Bank boards have been cautioned to rethink their role in safeguarding Ghana’s financial system or risk triggering economy-wide consequences.
According to Special Advisor on Corporate Governance at the Bank of Ghana, Sandra Thompson, strengthening board oversight is critical if the financial sector is to avoid revisiting the failures that led to the country’s sweeping clean-up exercise in 2017.
Speaking at the Corporate Governance Series organized by Corporate Secretariat and Training Services Limited, she argued that the responsibility of boards now extends beyond internal performance metrics.
The clean-up, which began in August 2017, resulted in the revocation of licenses of 9 universal banks, 347 microfinance companies, 39 microcredit companies, 15 savings and loans firms, 8 finance houses, and 2 non-bank institutions, costing taxpayers over GH¢20 billion.
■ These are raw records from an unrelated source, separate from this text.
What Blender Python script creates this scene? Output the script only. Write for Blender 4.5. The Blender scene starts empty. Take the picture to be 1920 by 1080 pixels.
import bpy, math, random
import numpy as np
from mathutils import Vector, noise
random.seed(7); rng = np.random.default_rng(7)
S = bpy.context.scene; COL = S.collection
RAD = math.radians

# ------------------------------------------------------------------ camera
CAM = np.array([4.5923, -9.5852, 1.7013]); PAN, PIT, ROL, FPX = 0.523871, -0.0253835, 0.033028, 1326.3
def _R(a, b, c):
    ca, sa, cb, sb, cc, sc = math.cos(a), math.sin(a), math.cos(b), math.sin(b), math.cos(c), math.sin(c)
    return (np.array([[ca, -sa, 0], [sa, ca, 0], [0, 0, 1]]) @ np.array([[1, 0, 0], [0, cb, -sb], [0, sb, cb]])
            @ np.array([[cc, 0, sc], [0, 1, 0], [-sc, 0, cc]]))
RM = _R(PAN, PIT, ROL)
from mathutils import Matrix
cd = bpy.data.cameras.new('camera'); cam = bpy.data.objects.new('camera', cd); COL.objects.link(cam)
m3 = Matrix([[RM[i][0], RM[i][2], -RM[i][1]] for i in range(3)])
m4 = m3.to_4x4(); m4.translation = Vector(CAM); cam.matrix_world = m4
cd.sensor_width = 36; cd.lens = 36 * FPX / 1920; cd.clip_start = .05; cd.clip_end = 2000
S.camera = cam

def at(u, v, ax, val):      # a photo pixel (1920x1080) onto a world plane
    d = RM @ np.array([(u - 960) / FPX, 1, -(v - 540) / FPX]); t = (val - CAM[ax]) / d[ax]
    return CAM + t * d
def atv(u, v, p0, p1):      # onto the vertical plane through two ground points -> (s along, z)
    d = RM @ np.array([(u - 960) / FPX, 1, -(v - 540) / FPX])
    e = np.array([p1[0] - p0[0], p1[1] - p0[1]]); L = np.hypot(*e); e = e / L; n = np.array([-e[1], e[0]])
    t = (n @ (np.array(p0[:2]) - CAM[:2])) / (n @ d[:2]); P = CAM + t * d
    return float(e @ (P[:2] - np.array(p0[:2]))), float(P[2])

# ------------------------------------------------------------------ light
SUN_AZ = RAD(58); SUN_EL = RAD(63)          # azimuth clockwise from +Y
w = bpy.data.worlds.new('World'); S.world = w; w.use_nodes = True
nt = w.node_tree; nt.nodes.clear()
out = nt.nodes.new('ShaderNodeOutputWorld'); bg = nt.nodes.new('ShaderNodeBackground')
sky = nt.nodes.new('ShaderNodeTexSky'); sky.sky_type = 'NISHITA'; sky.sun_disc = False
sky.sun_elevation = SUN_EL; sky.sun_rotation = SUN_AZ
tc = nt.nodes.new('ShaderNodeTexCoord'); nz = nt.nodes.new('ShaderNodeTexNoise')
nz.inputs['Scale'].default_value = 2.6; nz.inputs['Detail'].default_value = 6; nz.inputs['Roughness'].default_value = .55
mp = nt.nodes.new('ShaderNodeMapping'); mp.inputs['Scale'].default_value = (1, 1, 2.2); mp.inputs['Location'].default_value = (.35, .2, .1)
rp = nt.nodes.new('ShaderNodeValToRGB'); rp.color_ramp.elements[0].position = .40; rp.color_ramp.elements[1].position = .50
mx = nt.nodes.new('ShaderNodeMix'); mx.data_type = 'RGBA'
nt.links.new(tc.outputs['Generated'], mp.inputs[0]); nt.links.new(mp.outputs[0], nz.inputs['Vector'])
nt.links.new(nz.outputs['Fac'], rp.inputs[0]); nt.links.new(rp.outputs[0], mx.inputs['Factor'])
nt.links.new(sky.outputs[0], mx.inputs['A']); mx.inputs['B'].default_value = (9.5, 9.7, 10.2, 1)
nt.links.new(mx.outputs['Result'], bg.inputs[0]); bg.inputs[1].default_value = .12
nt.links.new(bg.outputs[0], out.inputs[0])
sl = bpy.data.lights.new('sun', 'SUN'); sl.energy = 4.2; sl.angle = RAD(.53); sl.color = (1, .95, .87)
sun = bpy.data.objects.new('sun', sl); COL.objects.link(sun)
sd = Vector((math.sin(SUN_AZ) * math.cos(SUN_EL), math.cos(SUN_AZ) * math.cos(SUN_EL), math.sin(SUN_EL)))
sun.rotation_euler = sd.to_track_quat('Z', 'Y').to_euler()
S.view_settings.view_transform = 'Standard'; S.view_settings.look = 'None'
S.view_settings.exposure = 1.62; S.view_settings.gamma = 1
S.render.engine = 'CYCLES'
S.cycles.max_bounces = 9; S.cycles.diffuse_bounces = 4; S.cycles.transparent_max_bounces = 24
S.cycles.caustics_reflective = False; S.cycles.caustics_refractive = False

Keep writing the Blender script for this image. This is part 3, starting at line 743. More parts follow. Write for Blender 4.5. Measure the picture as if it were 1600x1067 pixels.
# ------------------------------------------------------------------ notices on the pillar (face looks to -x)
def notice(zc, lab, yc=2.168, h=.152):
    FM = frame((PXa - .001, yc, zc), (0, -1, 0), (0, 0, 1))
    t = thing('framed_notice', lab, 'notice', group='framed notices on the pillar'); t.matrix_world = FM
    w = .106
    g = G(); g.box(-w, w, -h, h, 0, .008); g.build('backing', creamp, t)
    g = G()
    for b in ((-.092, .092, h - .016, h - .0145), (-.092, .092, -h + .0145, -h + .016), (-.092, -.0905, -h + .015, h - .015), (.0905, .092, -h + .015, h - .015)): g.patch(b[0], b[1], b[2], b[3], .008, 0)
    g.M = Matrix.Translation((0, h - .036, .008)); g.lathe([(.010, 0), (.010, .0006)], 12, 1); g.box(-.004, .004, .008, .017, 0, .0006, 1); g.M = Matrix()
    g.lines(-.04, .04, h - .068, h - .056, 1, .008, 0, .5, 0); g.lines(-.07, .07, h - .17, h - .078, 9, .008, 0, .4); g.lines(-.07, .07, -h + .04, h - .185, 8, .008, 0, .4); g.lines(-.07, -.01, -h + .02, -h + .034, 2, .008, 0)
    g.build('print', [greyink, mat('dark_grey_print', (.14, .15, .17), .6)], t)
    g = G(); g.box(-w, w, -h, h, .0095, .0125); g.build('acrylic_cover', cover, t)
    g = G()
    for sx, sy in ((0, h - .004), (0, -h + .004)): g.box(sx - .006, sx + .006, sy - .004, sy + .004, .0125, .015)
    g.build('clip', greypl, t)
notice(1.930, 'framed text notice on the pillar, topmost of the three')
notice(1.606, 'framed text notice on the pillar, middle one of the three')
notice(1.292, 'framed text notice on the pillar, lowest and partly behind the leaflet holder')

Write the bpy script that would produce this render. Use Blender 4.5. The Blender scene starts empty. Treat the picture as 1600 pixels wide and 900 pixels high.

Sandra Thompson, who also serves as an Adjunct Lecturer at the GIMPA Law School, argued that boards’ responsibilities now extend beyond internal performance metrics. “Their decisions shape not only institutional performance, ladies and gentlemen, and resilience, but public confidence and market trust,” she stated.
According to her, the governance landscape has fundamentally shifted. “Bank boards are no longer seen as stewards of individual banks, but guardians of financial stability… the board’s decisions or failures to act can have economy-wide consequences.”
She maintained that the modern board “operates at the intersection of strategy, risk, governance, and accountability,” stressing that “the board’s role is not to manage the bank… but to exercise informed judgement under uncertainty.”
With financial innovation and cross-border banking activity accelerating across West Africa, she noted that effective board oversight has become a stabilising mechanism for sustaining public trust.
“The question before us… is not whether boards matter for financial stability… but how must boards evolve in composition, in capability, in mindset, and in practise to meet today’s realities?”
The series featured regulators, governance experts and industry leaders including Ismail Adam – Head of Banking Supervision at the Bank of Ghana , CEO, Ghana Association of Bank,John Awuah and Executive Head of Retail Banking at GCB Bank Sina Kamagate who shared insights on strengthening board effectiveness in Ghana’s evolving financial ecosystem.